Boston baked borlotti beans recipe 

Deep flavours, deep and dark; sticky, intense and as savoury and piquant and mellow as you could wish for, this is the best version of the dish I have come up with. My take has blackstrap molasses and molasses sugar, runny honey, tamari, tomato and mustard, along with star anise. Classically, this dish is made with ham hocks, so you might like to add some pancetta or lardons, fried until the fat begins to run, or just keep it veggie.
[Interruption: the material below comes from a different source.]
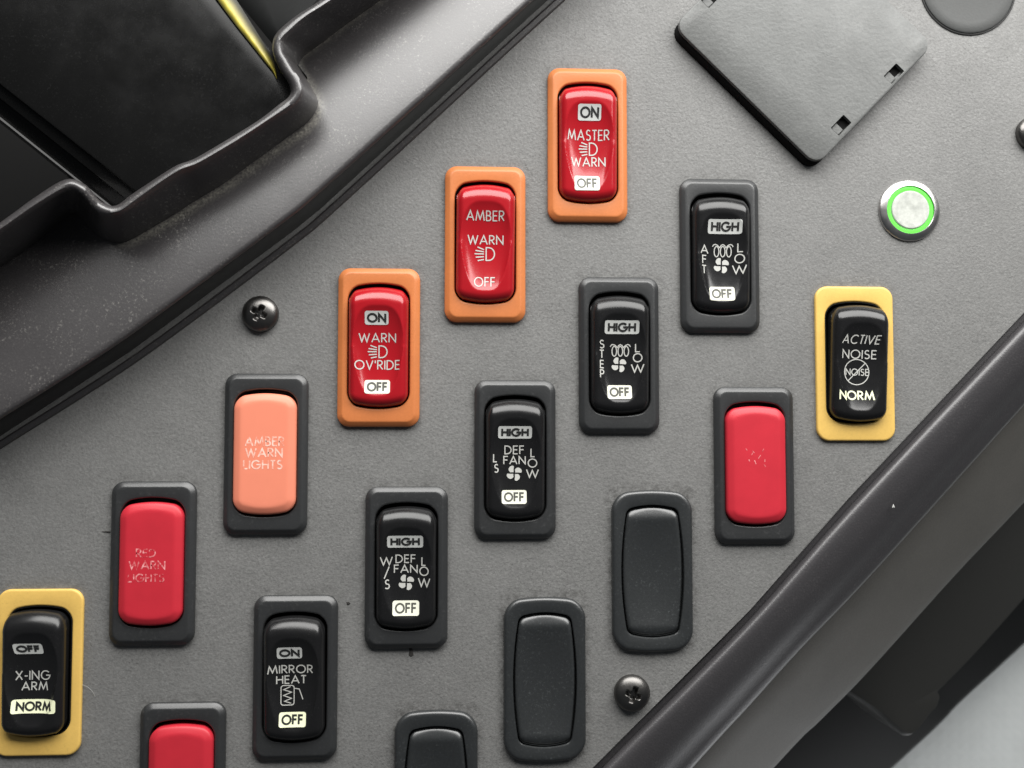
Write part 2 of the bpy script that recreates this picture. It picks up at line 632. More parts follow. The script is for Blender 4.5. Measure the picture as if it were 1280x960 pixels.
GLYPH = {
    'A': (.84, [[(0, 0), (.42, 1), (.84, 0)], [(.15, .32), (.69, .32)]]),
    'B': (.54, [[(0, 0), (0, 1), (.2, 1)] + arc(.22, .76, .24, .24, 90, -90) + [(0, .52)], [(.2, .52)] + arc(.26, .26, .27, .26, 90, -90) + [(0, 0)]]),
    'C': (.86, [arc(.5, .5, .5, .5, 48, 312, 18)]),
    'D': (.72, [[(0, 0), (0, 1), (.2, 1)] + arc(.22, .5, .5, .5, 90, -90, 14) + [(0, 0)]]),
    'E': (.47, [[(.47, 1), (0, 1), (0, 0), (.47, 0)], [(0, .52), (.43, .52)]]),
    'F': (.46, [[(.46, 1), (0, 1), (0, 0)], [(0, .53), (.42, .53)]]),
    'G': (1.0, [arc(.5, .5, .5, .5, 45, 360, 20) + [(.56, .5)]]),
    'H': (.66, [[(0, 0), (0, 1)], [(.66, 0), (.66, 1)], [(0, .52), (.66, .52)]]),
    'I': (.0, [[(0, 0), (0, 1)]]),
    'L': (.42, [[(0, 1), (0, 0), (.42, 0)]]),
    'M': (1.0, [[(0, 0), (.17, 1), (.5, .12), (.83, 1), (1, 0)]]),
    'N': (.74, [[(0, 0), (0, 1), (.74, 0), (.74, 1)]]),
    'O': (1.0, [arc(.5, .5, .5, .5, 90, 450, 26)]),
    'P': (.52, [[(0, 0), (0, 1), (.22, 1)] + arc(.25, .73, .27, .27, 90, -90) + [(0, .46)]]),
    'R': (.56, [[(0, 0), (0, 1), (.22, 1)] + arc(.25, .74, .27, .26, 90, -90) + [(0, .48)], [(.2, .48), (.56, 0)]]),
    'S': (.54, [arc(.28, .76, .23, .24, 40, 270, 10) + arc(.27, .26, .27, .26, 90, -140, 12)[1:]]),
    'T': (.52, [[(0, 1), (.52, 1)], [(.26, 1), (.26, 0)]]),
    'V': (.76, [[(0, 1), (.38, 0), (.76, 1)]]),
    'W': (1.14, [[(0, 1), (.29, 0), (.57, .92), (.85, 0), (1.14, 1)]]),
    'X': (.66, [[(0, 0), (.66, 1)], [(0, 1), (.66, 0)]]),
    "'": (.04, [[(.02, 1), (.02, .72)]]),
    '-': (.3, [[(0, .42), (.3, .42)]]),
    '/': (.4, [[(0, -.1), (.4, 1.1)]]),
}


def ribbon(pts, t, zf, lift, out, closed=False):
    """flat stroke of width t laid on the surface zf"""
    q = [pts[0]]
    for a, b in zip(pts, pts[1:]):
        n = max(1, int(math.hypot(b[0] - a[0], b[1] - a[1]) / 0.55))
        q += [(a[0] + (b[0] - a[0]) * i / n, a[1] + (b[1] - a[1]) * i / n) for i in range(1, n + 1)]
    closed = math.hypot(q[0][0] - q[-1][0], q[0][1] - q[-1][1]) < 1e-6
    vs, fs = out
    o = len(vs)
    n = len(q)
    for i, p in enumerate(q):
        a = q[i - 1] if i > 0 else (q[-2] if closed else None)
        b = q[i + 1] if i < n - 1 else (q[1] if closed else None)

        def nrm(s, e):
            l = math.hypot(e[0] - s[0], e[1] - s[1]) or 1
            return (-(e[1] - s[1]) / l, (e[0] - s[0]) / l)
        n1 = nrm(a, p) if a else nrm(p, b)
        n2 = nrm(p, b) if b else n1
        mx, my = n1[0] + n2[0], n1[1] + n2[1]
        ml = math.hypot(mx, my)
        if ml < 0.2:
            mx, my, k = n1[0], n1[1], 1.0
        else:
            mx, my = mx / ml, my / ml
            k = min(1 / max(mx * n1[0] + my * n1[1], 0.2), 2.2)
        ex = ey = 0
        if not closed and i in (0, n - 1):      # square ends
            s = -1 if i == 0 else 1
            ex, ey = s * n1[1] * t * 0.15, -s * n1[0] * t * 0.15
        for sg in (1, -1):
            x, y = p[0] + ex + sg * mx * k * t / 2, p[1] + ey + sg * my * k * t / 2
            vs.append((x, y, zf(x, y) + lift))
    for i in range(n - 1):
        fs.append((o + 2 * i, o + 2 * i + 1, o + 2 * i + 3, o + 2 * i + 2))


def text_strokes(s, box, t):
    """strokes of the word s fitted to box = (x0, y0, x1, y1)"""
    x0, y0, x1, y1 = box
    x0 += t / 2
    x1 -= t / 2
    y0 += t / 2
    y1 -= t / 2
    gap = 0.27
    adv, wid = [], 0
    for ch in s:
        if wid or adv:
            wid += gap
        adv.append(wid)
        wid += GLYPH[ch][0]
    sx = (x1 - x0) / wid if wid > 0 else 0
    res = []
    for ch, a in zip(s, adv):
        for st in GLYPH[ch][1]:
            res.append([(x0 + (a + x) * sx, y0 + y * (y1 - y0)) for x, y in st])
    return res


class Face:
    """writes on one switch: boxes are given as the photo's pixels, taken to the surface they are printed on"""

    def __init__(s, key, part, zf, zmean):
        s.c, s.part, s.zf, s.zm, s.lift = CEN[key], part, zf, zmean, 0.09

    def box(s, x0, y0, x1, y1):
        xm, ym = (x0 + x1) / 2, (y0 + y1) / 2
        z = s.zm
        for _ in range(3):
            p = P(xm, ym, z)
            z = s.zf(p.x - s.c[0], p.y - s.c[1])
        a, b = P(x0, y1, z), P(x1, y0, z)
        return (a.x - s.c[0], a.y - s.c[1], b.x - s.c[0], b.y - s.c[1])

    def put(s, name, strokes, t, mat, lift=None):
        lift = s.lift if lift is None else lift
        vs, fs = [], []
        for i, st in enumerate(strokes):
            ribbon(st, t, s.zf, lift + 0.006 * (i % 5), (vs, fs))
        return mk(name, vs, fs, mat, s.part, smooth=True, recalc=False)

    def words(s, items, mat='white', name='lettering', t=0.345, shear=0.0):
        st = []
        for w, *bx in items:
            b = s.box(*bx)
            q = text_strokes(w, b, t)
            if shear:
                q = [[(x + shear * (y - (b[1] + b[3]) / 2), y) for x, y in k] for k in q]
            st += q
        return s.put(name, st, t, M[mat])

    def plate(s, word, x0, y0, x1, y1, mat='plate', ink='dark_ink', t=0.62, skew=0.0, pad=(0.12, 0.15)):
        b = s.box(x0, y0, x1, y1)
        cx, cy, w, h = (b[0] + b[2]) / 2, (b[1] + b[3]) / 2, b[2] - b[0], b[3] - b[1]
        base = outline(w, h, 0.7, nc=4, ns=12, nl=8)
        base = [(x + skew * y, y) for x, y in base]
        rings = [[(cx + x * k, cy + y * k, s.zf(cx + x * k, cy + y * k) + 0.11) for x, y in base] for k in [1 - i / 26 for i in range(26)]]
        v, f = loft(rings, cap_last=True)
        o = mk('label_plate', v, f, M[mat], s.part, recalc=False)
        st = text_strokes(word, (b[0] + w * pad[0] * 0.75, b[1] + h * pad[1], b[2] - w * pad[0] * 0.75, b[3] - h * pad[1]), t)
        s.put('plate_lettering', [[(x + skew * (y - cy), y) for x, y in k] for k in st], t, M[ink], 0.17)
        return o

    def headlight(s, x0, y0, x1, y1):
        b = s.box(x0 + 0.5, y0 + 1.6, x1 - 0.5, y1 - 1.4)
        w, h = b[2] - b[0], b[3] - b[1]
        X = lambda u: b[0] + u * w
        Y = lambda u: b[1] + u * h
        st = [[(X(.56), Y(.04)), (X(.56), Y(.96)), (X(.66), Y(.96))] + [(X(u), Y(q)) for u, q in arc(.68, .5, .29, .46, 90, -90, 12)] + [(X(.56), Y(.04))]]
        for k in range(5):
            yy = .92 - .21 * k
            x_in, x_out = .44, (.14, .04, 0.0, .06, .16)[k]
            st.append([(X(x_in), Y(yy - (.10 if k < 3 else .02) * (2 - k) * .5)), (X(x_out), Y(yy + (2 - k) * .035))])
        return s.put('headlight_symbol', st, 0.36, M['white'])

    def fan(s, x0, y0, x1, y1):
        b = s.box(x0, y0, x1, y1)
        cx, cy, r = (b[0] + b[2]) / 2, (b[1] + b[3]) / 2, (b[3] - b[1]) / 2
        vs, fs = [], []
        for k in range(4):
            a0 = 90 * k - 4
            pol = [(0.14, 42), (0.5, 14)] + [((0.86, 0.95, 1.0, 1.0, 0.99, 0.97, 0.94, 0.90, 0.84, 0.74, 0.60, 0.46)[i], 7 + 6.9 * i) for i in range(12)] + [(0.34, 74), (0.22, 60)]
            pts = [(cx + r * q * math.cos(math.radians(a0 + an)), cy + r * q * math.sin(math.radians(a0 + an))) for q, an in pol]
            mx, my = sum(p[0] for p in pts) / 16, sum(p[1] for p in pts) / 16
            o = len(vs)
            for q in (1, 0.5):
                vs += [(mx + (x - mx) * q, my + (y - my) * q, s.zf(mx + (x - mx) * q, my + (y - my) * q) + 0.09 + 0.004 * k) for x, y in pts]
            vs.append((mx, my, s.zf(mx, my) + 0.09 + 0.004 * k))
            for i in range(16):
                j = (i + 1) % 16
                fs += [(o + i, o + j, o + 16 + j, o + 16 + i), (o + 16 + i, o + 16 + j, o + 32)]
        return mk('fan_symbol', vs, fs, M['white'], s.part, recalc=False)

    def coil(s, x0, y0, x1, y1):
        b = s.box(x0, y0, x1, y1)
        w, h = b[2] - b[0], b[3] - b[1]
        st = []
        for u in (.2, .5, .8):
            st.append([(b[0] + w * x, b[1] + h * y) for x, y in arc(u, .42, .115, .40, 90, 450, 20)])
        st.append([(b[0] + w * x, b[1] + h * y) for x, y in ((0, .80), (.06, .94), (.14, .97), (.24, .90), (.35, .72), (.42, .90), (.5, .96), (.58, .90), (.65, .72), (.76, .90), (.86, .97), (.94, .94), (1, .80))])
        return s.put('heater_symbol', st, 0.30, M['white'])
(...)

Borlotti beans retain their shape and texture well, so they are ideal for this dish.
Start the day before, as you need to soak the beans first, or soak them in the morning and get cracking in the early afternoon.

Perfect with sausages and mash, or just mash.

serves 4
225g/8oz borlotti beans or black-eyed peas, soaked in cold water for at least
8 hours

a sprig of rosemary
2 bay leaves
1 onion, peeled and stuck with 2 cloves
400g/14oz tin cherry tomatoes
1 heaped tbsp blackstrap molasses
1 tbsp runny honey
1 level tbsp molasses sugar
1 level tbsp grain mustard
1 tbsp tamari sauce
a few shakes of Tabasco
1 star anise
5 white peppercorns
8–10 thin slivers of lardo (optional)

Drain the beans and put them into a medium-small, cast-iron cooking pot or similar pan and add the rosemary, bay leaves and onion stuck with cloves. Just cover with cold water and bring to the boil, then reduce to a simmer and put the lid on. Put into a low oven at 140°C/Gas 1 or continue to simmer gently on top of the stove for an hour.
Drain the beans and return them to the cooking pot, keeping their water to use for a soup; discard the herbs. Add the tomatoes to the beans. Thin the molasses with 2 tbsp of the saved hot cooking water and add to the beans with the runny honey and molasses sugar. Stir these together a little and then add the mustard, tamari, Tabasco, star anise and white peppercorns.
Bring just to the boil again, then cover and continue to cook in the oven or slowly on the hob for another hour.
Now remove the lid and turn the oven up to 180°C/Gas 4. The liquid will still be thin at this point. If using lardo, lay the slivers on top of the beans. Continue to cook for up to 3 hours, without a lid, until the liquid has turned into a thick, black, sticky gooey sauce. You may give the dish a gentle stir once or twice to amalgamate everything as it thickens and darkens.